Swinton, 49, hails from one of the oldest family lines in Scotland. Her father is a retired British Army general, a lord, a knight of the realm. And while her accent and mien speak of boarding schools and Cambridge, Swinton can easily shed such things: For every regal and icy White Witch she has played (see The Chronicles of Narnia), there's a role like the one in Jim Jarmusch's Broken Flowers, where she's a biker's moll, or her work as a corporate lawyer caught up in litigation and nasty intrigue in Tony Gilroy's Michael Clayton.

The latter, by the way, won Swinton a supporting-actress Academy Award in 2008. She harbors some ambivalence about the trophy.

"I have a certain feeling of bashfulness about the fact that so many people set their sights at [winning] something that I feel was like a sort of car crash for me," she says, laughing. "A car crash in the nicest possible way. I don't regret it for an instant, but at the same time it was not on my agenda in any way, shape, or form."
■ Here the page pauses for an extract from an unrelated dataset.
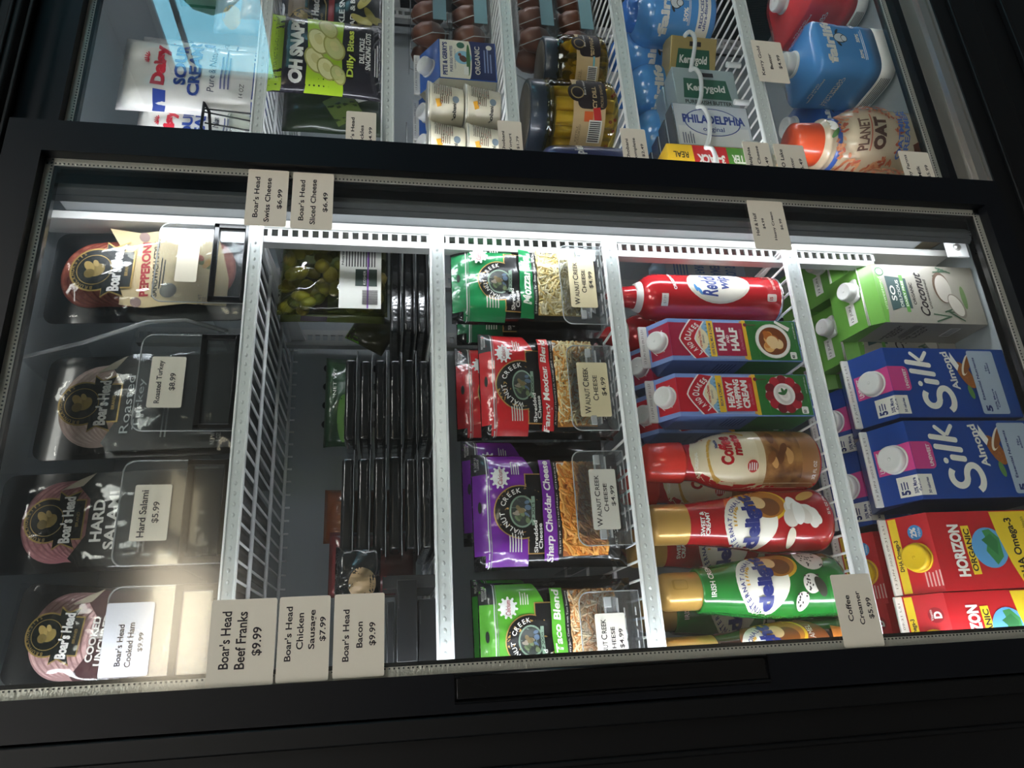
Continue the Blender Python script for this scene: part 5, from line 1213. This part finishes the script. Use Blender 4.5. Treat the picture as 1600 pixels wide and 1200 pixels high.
# yogurt cups
YCUP = mat('#e6dec6', .4, coat=.2)
def cup_():
    t = root('yogurt_cup', (0, 0, 0), 'x', 'yogurt cup', 'stacked yogurt cups'); b = B()
    b.lathe([(.026, 0), (.0275, .001), (.031, .03), (.034, .048), (.0355, .05), (.0355, .052)], YCUP, 56)
    ar = Art(-.034, 0, .068, .05); rr = random.Random(5)
    ar.tiny(.62, .62, .4, .5, 9, mat('#5a5040', .6), rr); ar.text('Nutrition Facts', .62, .90, .4, .05, INK, 0, .02); ar.rect(.25, .78, .14, .14, mat('#e3a52e', .5), 20); ar.circ(.36, .26, .010, mat('#6f7c86', .5)); ar.text('Chobani', .13, .3, .3, .12, mat('#2a2a2a', .5), 0, .03); ar.tiny(.35, .6, .2, .3, 5, mat('#6a6050', .6), rr)
    for q in range(16): r_ = random.Random(q+9); ar.ell(r_.uniform(.15, .9), r_.uniform(.1, .95), .02, .03, mat('#a8432e', .5))
    ar.apply(b, step=.005); b.build('cup', t)
    B().lathe([(.0352, .052), (.0362, .0525), (.0362, .0545), (.034, .055), (.001, .055)], mat('#d8d4c8', .3, .5), 56).build('lid', t); return t
cp0 = cup_(); xa = at(725, 170, .125).x; first = True
for sx, nm_ in ((0, 'yogurt stack beside the egg whites carton'), (-.074, 'yogurt stack cut off by the front door frame')):
    for k, lv in enumerate(('lower', 'upper')):
        loc = Vector((xa+sx, .125, zr[2]+k*.0565)); lb = lv+' cup of the '+nm_
        if first: cp0.location = loc; cp0['label'] = lb; first = False
        else: dup(cp0, loc, lb)
t = root('yogurt_sleeve', (xa-.074*.5, .20, zr[2]), 'clear plastic tray edge behind the yogurt cups', 'tray')
B().tube([(-.06, 0, .12), (-.03, -.02, .14), (.05, -.02, .14)], .0015, EDGE, 6).tube([(-.06, 0, 0), (-.06, 0, .12)], .0015, EDGE, 6).build('edge', t)

# ================================================================ ultra-filtered milk, butter
FB = mat('#3a7cd6', .25, coat=.7); FLB = mat('#549be2', .25, coat=.7); FR = mat('#e03a40', .25, coat=.7)
def cow(a, cu, cv, d, R2):
    """the printed line-art head: two pale ovals with dark ears"""
    dk = mat('#1c2430', .5); a.ell(cu, cv, d*1.0, d*.70, dk, -70); a.ell(cu, cv, d*.90, d*.60, mat('#dfe3e6', .4), -70); a.ell(cu, cv-.07*d/.3, d*.62, d*.40, dk, 0); a.ell(cu, cv-.07*d/.3, d*.52, d*.32, mat('#dfe3e6', .4))
    a.ell(cu-.55*d, cv+.03, d*.5, d*.14, dk, 30); a.ell(cu+.55*d, cv+.03, d*.5, d*.14, dk, -30)
def fl_art(a, R, H):
    a.text('fairlife', .5, .62, .86, .11, WHT, 0, .05); cow(a, .52, .50, .20, R); a.text('50%', .35, .38, .2, .05, WHT, 0, .04); a.text('50%', .66, .38, .2, .05, WHT, 0, .04); a.tiny(.5, .34, .6, .03, 2, WHT)
    a.box(-.02, 1.02, .10, .245, WHT); a.text('REDUCED FAT\nultra-filtered milk', .5, .18, .7, .08, DB, 0, .02)
fx = [(974, 14), (977, 18), (992, 18), (996, 19), (1008, 27), (1024, 32), (1045, 33), (1070, 32), (1100, 33), (1135, 33), (1146, 31), (1150, 27)]
f1, R_, H_ = make_bottle('milk_bottle', fx, 30, .15, 'small blue milk bottle standing upright farthest from the front door frame', 'bottle', 'small blue milk bottles', FLB, fl_art, 4, FB, '', z0=zr[4], rz=-.35)
dup(f1, Vector((at(1050, 78, .20).x, .225, zr[4])), 'second small blue milk bottle, behind the gold butter', rz=-.4)
dup(f1, Vector((at(1050, 150, .22).x, .222, zr[4])), 'third small blue milk bottle, behind the silver butter', rz=-.5)
dup(f1, Vector((at(1050, 220, .22).x, .222, zr[4])), 'fourth small blue milk bottle, in shadow behind the cream cheese', rz=-.5)
KG = mat('#24604a', .5)
def kg(gold):
    def f(a):
        a.poly([(.26, .88), (.74, .84), (.74, .16), (.26, .12)], KG); a.text('Kerrygold', .50, .5, .62*1.5, .22*.9, WHT, -90, .03) if False else None
        vs = a; W = a.W; H = a.H
        a.text('Kerrygold', .50, .50, .60*H/W, .22*W/H, WHT, -90, .03); a.text('PURE IRISH BUTTER', .17, .5, .74*H/W, .09*W/H, INK, -90, .02); a.box(.80, .90, .35, .6, INK)
    return f
def phil(a):
    W = a.W; H = a.H; a.box(0, 1, 0, 1, mat('#c9cfd6', .35)); a.box(.04, .46, .04, .96, mat('#dfe0e0', .5)); a.ell(.58, .5, .66, .74, DB); a.ell(.58, .5, .62, .71, mat('#d3d8de', .35))
    a.text('PHILADELPHIA', .64, .48, .82*H/W, .20*W/H, DB, -90, .04); a.text('original', .40, .50, .28*H/W, .14*W/H, DB, -90, .01); a.tiny(.2, .85, .3, .16, 5, mat('#606880', .5))
SIL = mat('#b6c6c8', .28, .3, coat=.4); GLD = mat('#c3ac6e', .3, .3, coat=.4); FOIL = mat('#7c8086', .25, .8)
def bar(p0, p1, Y, d, label, m, art, rz=0, group='butter and cream cheese boxes', z0=None, rt=0):
    a = at(*p0, Y); c = at(*p1, Y); w_ = c.x-a.x; z0 = zr[4] if z0 is None else z0; h = a.z-z0
    t = root('butter_box', ((a.x+c.x)/2, Y, z0), label, 'butter box', group, rot=(0, rt, rz)); b = B().box(-w_/2, w_/2, 0, d, 0, h, m, .0012); ar = Art(-w_/2, 0, w_, h); art(ar); ar.apply(b); b.build('box', t); return t
bar((1060, 168), (1165, 114), .10, .035, 'silver blue Irish butter box standing on end, behind a white strap', SIL, kg(0))
t = bar((1052, 120), (1142, 74), .145, .04, 'gold Irish butter box turned sideways behind the silver one', GLD, kg(1), rz=-.5, rt=0)
bar((1060, 226), (1180, 170), .085, .028, 'front cream cheese box of the row, standing on end', FOIL, phil)
p0 = [o for o in COL.objects if o.get('label', '').startswith('front cream cheese')][0]
for k, nm_ in enumerate(('second', 'third', 'fourth', 'fifth', 'last')): dup(p0, p0.location+Vector((-.005*k-.004, .034*(k+1), 0)), nm_+' cream cheese box of the row, counted from the glass')
p0 = [o for o in COL.objects if o.get('label', '').startswith('silver blue Irish')][0]
for k, nm_ in enumerate(('second', 'third', 'fourth')): dup(p0, p0.location+Vector((-.004*k-.002, .042*(k+1), 0)), nm_+' silver blue butter box of its row, counted from the glass')
def lob(a):
    W = a.W; H = a.H; a.box(0, 1, 0, 1, YE); a.box(.0, .5, .3, .75, mat('#9fc6dd', .5)); a.box(.5, 1, .35, .72, mat('#c8282c', .5)); a.text('3-PACK', .68, .54, .3*H/W, .22*W/H, WHT, 90, .05); a.box(.5, 1, 0, .35, mat('#4f8a34', .5)); a.text('BUTTER', .72, .18, .26*H/W, .2*W/H, WHT, 90, .04); a.text('REAL', .75, .86, .16*H/W, .14*W/H, INK, 90, .02)
    for q in range(9): a.rect(.30+.02*(q % 3), .32+q*.05, .22, .03, mat('#4a7a3a', .5))
bar((1052, 292), (1168, 232), .078, .05, 'yellow and green butter box printed upside down, cut off by the door frame', YE, lob)
for k, (P, nm_) in enumerate((([(1070, 56), (1076, 50), (1083, 54), (1086, 66), (1083, 90), (1079, 110)], 'gold butter'), ([(1078, 108), (1087, 108), (1094, 118), (1096, 135), (1095, 152), (1090, 168)], 'silver butter'), ([(1090, 166), (1099, 168), (1107, 182), (1109, 200), (1108, 215), (1103, 232)], 'cream cheese'), ([(1101, 230), (1112, 232), (1118, 246), (1118, 262), (1117, 285)], 'yellow butter box'))):
    pts = [at(px, py, .074) for px, py in P]; q0 = pts[0].copy()
    t = root('pusher_strap', q0, 'white curved plastic strap in front of the '+nm_, 'strap', 'white straps of the butter row')
    b = B(); sm = smooth([(p.x-q0.x+5, p.z-q0.z) for p in pts], 4); b.tube([(x-5, 0, z) for x, z in sm], .0034, mat('#dfe2e2', .4), 8); b.build('strap', t)
    pa = at(1150 + 6*k, P[-1][1]-8, .074); b = B(); b.tube([(pa.x-q0.x, 0, zr[4]-q0.z+.002), (pa.x-q0.x, 0, zr[4]-q0.z+.022), (pa.x-q0.x, .0, zr[4]-q0.z+.026)], .0045, mat('#dfe2e2', .4), 8); b.build('stop_tab', t)

# ================================================================ large jugs and oat bottles on the floor of the right half
zf2 = EZ-.880
def jug(px_cap, px_sh0, px_sh1, pyc, Y, hw_px, label, m, rz=0):
    c = at(px_sh1, pyc, Y); hw = at(px_sh1, pyc-hw_px, Y).x-c.x; zs1 = c.z-zf2; Yc = Y+hw
    zs0 = at(px_sh0, pyc, Yc).z-zf2; zc = at(px_cap, pyc, Yc).z-zf2; cx = at(px_sh1, pyc, Yc).x
    t = root('milk_jug', (cx, Yc, zf2), label, 'milk jug', 'large milk jugs', rz)
    b = B(); cr = .019
    b.loft([(hw*.9, hw*.9, 0, 4), (hw, hw, .004, 4), (hw, hw, zs1*.22, 4.5)], WHT, 64)
    b.loft([(hw, hw, zs1*.22, 4.5), (hw*1.0, hw*1.0, zs1*.40, 4.5), (hw*.985, hw*.985, zs1*.43, 4.5), (hw, hw, zs1*.46, 4.5), (hw*.985, hw*.985, zs1*.66, 4.5), (hw, hw, zs1*.69, 4.5), (hw, hw, zs1*.97, 5), (hw*.97, hw*.97, zs1, 4.5), (hw*.72, hw*.72, zs1+(zs0-zs1)*.42, 3.5), (cr*1.25, cr*1.25, zs0, 2.2), (cr, cr, zs0+.003, 2)], m, 64)
    b.bm.normal_update(); ar = Art(-hw, 0, 2*hw, zs1)
    ar.text('fairlife', .55, .85, .88, .13, WHT, 0, .05); cow(ar, .58, .70, .22, hw); ar.text('50%', .30, .46, .17, .05, WHT, 0, .05); ar.text('50%', .60, .47, .17, .05, WHT, 0, .05); ar.tiny(.5, .41, .6, .035, 2, WHT); ar.circ(.84, .5, hw*.16, WHT); ar.circ(.84, .5, hw*.13, m); ar.apply(b, step=.008)
    ar = Art(-hw, 0, 2*hw, zs1); ar.text('QUALITY\nbelieve in better', .5, .9, .5, .06, WHT, 0, .02); ar.text('NUTRITION\nCOMMUNITY', .5, .66, .6, .08, WHT, 0, .02); ar.tiny(.5, .12, .7, .14, 6, INK); ar.apply(b, 'left', step=.008)
    b.build('jug', t)
    cap_mesh(cr*1.05, .018, CAPW).build('cap', t, (0, 0, zs0+.002)); B().lathe([(cr, zs0-.001), (cr*1.22, zs0), (cr*1.22, zs0+.002), (cr, zs0+.003)], CAPW, 40).build('collar', t)
    return t
jug(1206, 1240, 1290, 106, .085, 40, 'large blue milk jug with white cap, front one', FLB, rz=.0)
jug(1193, 1226, 1276, 8, .095, 43, 'large red milk jug with white cap beside the blue jug', FR, rz=.0)
j3 = jug(1206, 1240, 1290, 205, .19, 40, 'dark blue milk jug in shadow behind the front blue one', mat('#275aa8', .3, coat=.6))
jug(1193, 1226, 1276, -70, .15, 40, 'blue jug with round pale spot at the very edge of the picture', mat('#6b8fa8', .3, coat=.6))
def oat(a, R, H):
    for q in range(150):
        r_ = random.Random(q*5); g = r_.uniform(0, 6.28); rr = r_.uniform(.36, .50); a.ell(.5+rr*math.cos(g)*1.0, .52+rr*.42*math.sin(g)*1.15, .065, .016, mat(['#b5573a', '#c9784f', '#d99a6c'][q % 3], .5), r_.uniform(0, 180))
    a.text('PLANET', .48, .60, .42, .06, mat('#5a3a2a', .5), 0, .03); a.box(.26, .74, .553, .560, mat('#b5573a', .5)); a.text('OAT', .48, .50, .42, .085, mat('#4a2c20', .5), 0, .06)
    a.text('OATMILK\nCREAMER', .5, .32, .66, .09, mat('#4a6ab0', .5), 0, .03); a.rect(.3, .2, .16, .05, mat('#5c3020', .5), 30); a.ell(.62, .80, .2, .05, WHT, 30); a.ell(.5, .78, .14, .03, mat('#4a7a3a', .5), -30)
ox = [(1234, 20), (1238, 24), (1284, 26), (1287, 28), (1293, 31), (1302, 30), (1318, 33), (1345, 42), (1375, 45), (1410, 44), (1450, 43), (1480, 42)]
o1, R_, H_ = make_bottle('oat_creamer_bottle', ox, 230, .115, 'cream oat creamer bottle with orange cap and oat flake ring', 'bottle', 'oat creamer bottles', mat('#d2c2a6', .25, coat=.6), oat, 0+9, mat('#e2542c', .3, coat=.4), '', z0=zf2, rz=.1) if False else make_bottle('oat_creamer_bottle', ox, 230, .115, 'cream oat creamer bottle with orange cap and oat flake ring', 'bottle', 'oat creamer bottles', mat('#d2c2a6', .25, coat=.6), oat, 3, mat('#e2542c', .3, coat=.4), '', z0=zf2, rz=-.32)
nb_ = at(1301, 230, .115).z-zf2; nt_ = at(1286, 230, .115).z-zf2; rb_ = at(1293, 199, .115).x-at(1293, 230, .115).x+.0012; B().lathe([(rb_-.003, nb_-.003), (rb_, nb_-.001), (rb_, nt_-.002), (rb_-.003, nt_)], mat('#3f63b8', .3, coat=.4), 48).build('neck_band', o1)
zt = H_; k = (at(1284, 230, .115).z-zf2)
dup(o1, o1.location+Vector((-.122, .0, -.0)), 'second oat creamer bottle, nearly hidden by the front door frame')
dup(o1, o1.location+Vector((-.050, .125, 0)), 'third oat creamer bottle, showing between the front two')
Although I Am Love was shot two summers ago, the project has been a decade in the making. Director Guadagnino and Swinton had been plotting their collaboration, and struggling with financing, seemingly forever.

Guadagnino - who says he essentially stalked his way into Swinton's life after he saw her in the late-'80s films of Derek Jarman - made a short with the actress, "Love Factory," in which she addresses the camera head-on, musing about love and beauty. The seeds of I Am Love were sown.
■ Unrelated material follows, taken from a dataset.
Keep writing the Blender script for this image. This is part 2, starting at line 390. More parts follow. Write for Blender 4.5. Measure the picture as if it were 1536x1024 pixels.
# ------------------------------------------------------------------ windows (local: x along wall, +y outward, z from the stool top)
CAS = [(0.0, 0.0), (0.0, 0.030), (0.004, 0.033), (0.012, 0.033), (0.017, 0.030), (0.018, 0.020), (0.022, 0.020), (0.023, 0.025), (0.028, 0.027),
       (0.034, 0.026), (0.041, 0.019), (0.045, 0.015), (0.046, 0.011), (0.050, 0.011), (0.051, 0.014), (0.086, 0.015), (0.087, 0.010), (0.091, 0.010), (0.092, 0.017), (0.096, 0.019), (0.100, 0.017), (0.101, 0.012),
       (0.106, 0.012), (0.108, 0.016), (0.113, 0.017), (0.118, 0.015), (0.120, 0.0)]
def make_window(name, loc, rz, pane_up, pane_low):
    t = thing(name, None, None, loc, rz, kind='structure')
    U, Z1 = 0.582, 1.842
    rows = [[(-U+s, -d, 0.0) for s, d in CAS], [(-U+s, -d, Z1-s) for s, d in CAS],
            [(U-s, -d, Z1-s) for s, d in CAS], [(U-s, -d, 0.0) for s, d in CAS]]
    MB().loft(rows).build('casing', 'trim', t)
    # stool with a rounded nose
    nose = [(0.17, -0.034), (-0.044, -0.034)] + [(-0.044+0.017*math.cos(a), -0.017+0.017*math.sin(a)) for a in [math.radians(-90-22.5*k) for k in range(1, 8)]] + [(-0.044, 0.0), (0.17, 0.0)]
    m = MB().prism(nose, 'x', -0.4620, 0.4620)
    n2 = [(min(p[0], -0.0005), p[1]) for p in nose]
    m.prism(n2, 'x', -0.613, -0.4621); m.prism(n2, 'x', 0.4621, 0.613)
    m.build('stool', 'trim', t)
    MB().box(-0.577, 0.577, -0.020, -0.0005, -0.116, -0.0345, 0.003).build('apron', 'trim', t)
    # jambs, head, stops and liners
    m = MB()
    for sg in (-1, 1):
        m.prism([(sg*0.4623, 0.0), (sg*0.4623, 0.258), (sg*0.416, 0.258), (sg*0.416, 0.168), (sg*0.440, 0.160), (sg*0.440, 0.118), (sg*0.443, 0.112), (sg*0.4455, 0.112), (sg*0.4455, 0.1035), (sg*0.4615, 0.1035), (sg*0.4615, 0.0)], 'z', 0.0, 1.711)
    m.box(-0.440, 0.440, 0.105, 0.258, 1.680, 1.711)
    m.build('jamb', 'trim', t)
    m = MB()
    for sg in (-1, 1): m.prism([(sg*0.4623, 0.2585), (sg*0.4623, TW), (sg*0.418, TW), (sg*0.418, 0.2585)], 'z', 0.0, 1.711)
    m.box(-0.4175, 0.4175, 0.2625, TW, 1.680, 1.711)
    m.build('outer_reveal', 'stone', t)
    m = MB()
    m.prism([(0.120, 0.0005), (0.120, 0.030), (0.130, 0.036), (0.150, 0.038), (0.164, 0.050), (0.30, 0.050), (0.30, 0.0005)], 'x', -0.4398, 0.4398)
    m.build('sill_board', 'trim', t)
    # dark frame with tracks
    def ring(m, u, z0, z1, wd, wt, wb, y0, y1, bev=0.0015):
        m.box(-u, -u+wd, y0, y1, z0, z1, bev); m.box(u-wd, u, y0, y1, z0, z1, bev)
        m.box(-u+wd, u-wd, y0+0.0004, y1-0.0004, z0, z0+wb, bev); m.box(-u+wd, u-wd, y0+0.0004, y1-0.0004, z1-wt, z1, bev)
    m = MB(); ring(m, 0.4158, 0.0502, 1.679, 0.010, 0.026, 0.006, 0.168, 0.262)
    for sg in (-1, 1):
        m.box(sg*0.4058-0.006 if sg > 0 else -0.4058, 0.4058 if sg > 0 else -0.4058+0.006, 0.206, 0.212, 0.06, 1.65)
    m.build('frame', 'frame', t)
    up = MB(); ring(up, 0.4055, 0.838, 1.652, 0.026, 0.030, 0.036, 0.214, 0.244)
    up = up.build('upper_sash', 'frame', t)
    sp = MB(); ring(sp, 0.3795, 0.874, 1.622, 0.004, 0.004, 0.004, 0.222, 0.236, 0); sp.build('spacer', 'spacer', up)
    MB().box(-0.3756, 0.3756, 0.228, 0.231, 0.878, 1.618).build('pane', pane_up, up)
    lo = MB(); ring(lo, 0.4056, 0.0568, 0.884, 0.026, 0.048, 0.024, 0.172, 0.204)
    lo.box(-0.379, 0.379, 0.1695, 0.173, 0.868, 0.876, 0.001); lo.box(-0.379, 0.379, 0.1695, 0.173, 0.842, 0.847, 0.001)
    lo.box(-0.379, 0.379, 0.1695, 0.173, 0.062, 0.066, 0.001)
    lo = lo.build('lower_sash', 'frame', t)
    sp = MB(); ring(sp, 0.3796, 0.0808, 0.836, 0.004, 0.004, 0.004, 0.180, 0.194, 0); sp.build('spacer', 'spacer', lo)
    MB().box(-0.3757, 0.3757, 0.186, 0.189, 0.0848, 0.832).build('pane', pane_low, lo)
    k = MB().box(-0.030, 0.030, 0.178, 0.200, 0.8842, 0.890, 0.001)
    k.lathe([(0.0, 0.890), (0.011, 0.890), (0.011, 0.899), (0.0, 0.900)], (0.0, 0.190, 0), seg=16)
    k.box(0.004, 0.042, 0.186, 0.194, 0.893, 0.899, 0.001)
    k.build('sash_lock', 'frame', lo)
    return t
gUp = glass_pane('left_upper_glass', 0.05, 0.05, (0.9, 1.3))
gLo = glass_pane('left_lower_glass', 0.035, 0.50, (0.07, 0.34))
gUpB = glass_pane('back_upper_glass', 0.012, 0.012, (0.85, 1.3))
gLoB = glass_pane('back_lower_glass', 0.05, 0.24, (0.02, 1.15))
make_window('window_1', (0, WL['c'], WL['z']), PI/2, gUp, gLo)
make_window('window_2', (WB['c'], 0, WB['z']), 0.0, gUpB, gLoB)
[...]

In a separate interview, the director talks about how seeing Swinton in Jarman's Caravaggio, The Last of England, and Edward II made him want to work with her.

"No, I would say made me want to live with her," he adds, chuckling. "Really.

"When you see even some great actors and actresses, at the end of the film, sometimes you feel that you have seen everything. They are great, but there is no mystery.

"Tilda is so full of mystery, and this is something very cinematic to me. I feel that she is in the league of somebody like Garbo. . . . And also, even though my hero, Hitchcock, said that actors are beasts, I still feel that intelligence is something I like to have beside me. And you can see that there is an amazing cleverness - not snobbish cleverness, but real human cleverness - in Tilda. And Tilda is very warm. That's what I like in her. Even though she is very often playing very alarming, cold, distant roles, I see this amazing generosity in her."

While Swinton and Guadagnino are discussing future collaborations, she has also just completed another long-aborning project for which she served as one of the producers: We Need to Talk About Kevin, adapted from the Lionel Shriver novel about a teenager who goes on a deadly rampage, and how his mother struggles to come to terms with the horror committed by her son. The film, directed by Lynne Ramsay (Ratcatcher), with John C. Reilly as the estranged father, was shot this spring in Connecticut.

"It's one of those films that could easily have never happened, so I'm just so thrilled that we managed to do it," Swinton says, diving into a long analogy about schoolyard kids waiting in line to jump rope - and how you must wait for the perfect moment to step in and take your turn, or you tumble and fail.

"Finding the moment to make films like this . . . the timing, the financing . . . it can be an ordeal," Swinton says, adding that for Kevin the development process took just "four or five years" - half the time of I Am Love.

"But then once you've done it, you realize that if you had jumped earlier it wouldn't have been right. Even though 11 years can feel really torturous, the tenth year reveals a lot of fantastic stuff. Like people become the right age to play the part, you find the house, the pieces all come together."

The house in I Am Love, by the way, was in private hands when Guadagnino finally found it. Since production ended, Villa Necchi Campiglio has gone into the hands of a preservation trust and is open for tours to the public.

"It was exactly what we wanted," recalls Swinton of the opulent digs. "A big, important character in the story, of course. . . . It's a very interesting thing, the way a piece of architecture can dictate an atmosphere, dictate behavior in many ways. . . .

"And Luca and I think of it as our house. We're very dismissive of the fact that people can now go and walk around it."